During the virtual session, Bragg went over Minogue’s evidentiary lapses and promised his subordinates that he was not out to punish prosecutors for good faith mistakes. The office’s general counsel had been tapped to conduct a postmortem of what went wrong with the case, Bragg said.
But according to three people familiar with the meeting, that pledge prompted questioning from Kofi Sansculotte, bureau chief of the Financial Frauds Bureau, who asked whether his boss was saying that Minogue’s actions were not in good faith and why Minogue had been punished if the office had not completed its review.
Sansculotte did not respond to requests for comment.
Another staff member asked why the press office had not made clear that the prosecutor had herself offered to resign before her demotion, a fact that would cut against the perception that the office had unilaterally moved to punish her after the discovery infractions.
In an email, Cohen, a spokesperson for Bragg, did not provide specific information about Bragg’s responses to these questions during the heated meeting, but again pointed out that the office had already twice fought to preserve the case in the face of the repeated errors.
Citing issues of double jeopardy, the DA’s office said it was constrained from retrying Franco.
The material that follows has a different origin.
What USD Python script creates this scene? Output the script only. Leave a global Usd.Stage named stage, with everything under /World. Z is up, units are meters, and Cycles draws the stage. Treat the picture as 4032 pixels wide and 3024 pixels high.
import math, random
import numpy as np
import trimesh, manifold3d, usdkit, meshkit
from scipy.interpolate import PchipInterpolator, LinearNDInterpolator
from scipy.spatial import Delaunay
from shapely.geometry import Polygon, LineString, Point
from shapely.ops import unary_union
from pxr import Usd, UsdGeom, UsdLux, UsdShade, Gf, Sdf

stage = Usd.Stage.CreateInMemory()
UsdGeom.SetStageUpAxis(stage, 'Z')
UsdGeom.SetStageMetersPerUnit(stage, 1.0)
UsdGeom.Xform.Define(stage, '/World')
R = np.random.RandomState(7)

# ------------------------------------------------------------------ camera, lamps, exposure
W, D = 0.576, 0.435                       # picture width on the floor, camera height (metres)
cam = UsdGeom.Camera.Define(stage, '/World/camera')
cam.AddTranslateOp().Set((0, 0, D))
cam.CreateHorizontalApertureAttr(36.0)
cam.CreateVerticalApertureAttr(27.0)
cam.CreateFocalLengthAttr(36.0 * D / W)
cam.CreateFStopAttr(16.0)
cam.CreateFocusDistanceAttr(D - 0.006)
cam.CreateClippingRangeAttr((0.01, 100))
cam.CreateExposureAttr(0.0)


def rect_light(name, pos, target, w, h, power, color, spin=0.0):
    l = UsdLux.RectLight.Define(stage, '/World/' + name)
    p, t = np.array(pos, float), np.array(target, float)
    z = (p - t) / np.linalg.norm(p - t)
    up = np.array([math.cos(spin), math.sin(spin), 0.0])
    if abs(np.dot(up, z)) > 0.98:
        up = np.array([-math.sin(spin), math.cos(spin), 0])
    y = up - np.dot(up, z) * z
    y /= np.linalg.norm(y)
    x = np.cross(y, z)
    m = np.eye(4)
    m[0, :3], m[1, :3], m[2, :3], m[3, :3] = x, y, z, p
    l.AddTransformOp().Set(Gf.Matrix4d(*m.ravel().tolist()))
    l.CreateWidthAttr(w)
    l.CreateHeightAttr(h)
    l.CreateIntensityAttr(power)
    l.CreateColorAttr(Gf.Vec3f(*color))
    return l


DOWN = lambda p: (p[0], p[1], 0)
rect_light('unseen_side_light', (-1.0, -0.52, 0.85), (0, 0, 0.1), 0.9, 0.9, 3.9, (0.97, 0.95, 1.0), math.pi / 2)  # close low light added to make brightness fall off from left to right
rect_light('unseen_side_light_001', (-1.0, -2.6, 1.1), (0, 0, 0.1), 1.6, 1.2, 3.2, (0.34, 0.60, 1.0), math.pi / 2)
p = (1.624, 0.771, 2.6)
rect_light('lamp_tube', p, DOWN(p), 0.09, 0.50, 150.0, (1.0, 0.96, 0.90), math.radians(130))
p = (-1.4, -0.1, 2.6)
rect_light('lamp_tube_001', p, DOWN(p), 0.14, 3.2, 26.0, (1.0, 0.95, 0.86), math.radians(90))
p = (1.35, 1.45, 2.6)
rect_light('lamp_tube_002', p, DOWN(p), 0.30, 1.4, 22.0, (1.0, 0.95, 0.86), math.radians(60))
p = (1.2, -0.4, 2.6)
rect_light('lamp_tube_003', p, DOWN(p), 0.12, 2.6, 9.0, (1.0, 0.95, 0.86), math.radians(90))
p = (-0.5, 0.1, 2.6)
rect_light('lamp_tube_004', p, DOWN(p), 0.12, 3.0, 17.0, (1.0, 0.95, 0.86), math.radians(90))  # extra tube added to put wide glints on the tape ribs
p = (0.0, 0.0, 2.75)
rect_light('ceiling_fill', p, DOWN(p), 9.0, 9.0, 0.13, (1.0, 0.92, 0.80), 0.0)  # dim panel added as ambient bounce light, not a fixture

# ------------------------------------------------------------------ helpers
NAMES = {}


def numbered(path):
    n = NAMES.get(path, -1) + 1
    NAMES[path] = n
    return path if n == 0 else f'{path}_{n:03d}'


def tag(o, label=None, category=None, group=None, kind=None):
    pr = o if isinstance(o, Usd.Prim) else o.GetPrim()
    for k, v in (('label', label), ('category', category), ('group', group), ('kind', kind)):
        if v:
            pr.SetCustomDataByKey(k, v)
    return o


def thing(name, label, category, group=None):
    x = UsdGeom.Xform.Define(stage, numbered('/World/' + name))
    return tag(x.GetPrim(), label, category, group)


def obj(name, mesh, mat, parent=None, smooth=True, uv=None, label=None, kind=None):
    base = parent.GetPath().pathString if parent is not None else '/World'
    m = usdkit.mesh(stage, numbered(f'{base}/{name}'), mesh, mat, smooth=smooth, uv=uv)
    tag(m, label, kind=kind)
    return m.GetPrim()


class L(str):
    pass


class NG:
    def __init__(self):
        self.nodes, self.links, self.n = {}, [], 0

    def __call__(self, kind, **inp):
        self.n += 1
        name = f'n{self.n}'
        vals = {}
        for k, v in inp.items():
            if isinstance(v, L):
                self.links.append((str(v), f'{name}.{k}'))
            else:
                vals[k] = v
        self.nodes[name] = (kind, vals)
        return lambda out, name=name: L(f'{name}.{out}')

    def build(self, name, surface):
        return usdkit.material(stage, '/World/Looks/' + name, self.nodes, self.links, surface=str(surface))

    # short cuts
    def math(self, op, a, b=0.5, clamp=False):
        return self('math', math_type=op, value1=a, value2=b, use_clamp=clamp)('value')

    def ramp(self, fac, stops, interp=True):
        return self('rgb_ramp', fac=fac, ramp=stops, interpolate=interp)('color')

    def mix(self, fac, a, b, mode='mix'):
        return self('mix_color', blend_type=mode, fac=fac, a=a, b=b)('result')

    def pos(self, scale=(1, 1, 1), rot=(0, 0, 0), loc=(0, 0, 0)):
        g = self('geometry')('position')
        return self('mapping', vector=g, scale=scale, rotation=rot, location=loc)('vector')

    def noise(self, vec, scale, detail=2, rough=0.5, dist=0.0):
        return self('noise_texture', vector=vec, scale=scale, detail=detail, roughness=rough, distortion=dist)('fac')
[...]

But the former detective is likely to face more days in court.
He is currently facing several lawsuits in state and federal court from people he helped arrest, whose convictions were subsequently vacated. One person he helped arrest, Tameeka Baker, settled her suit against the city, Franco, and three other officers for $25,000 after she served close to a year behind bars before prosecutors threw out her conviction in November of 2018.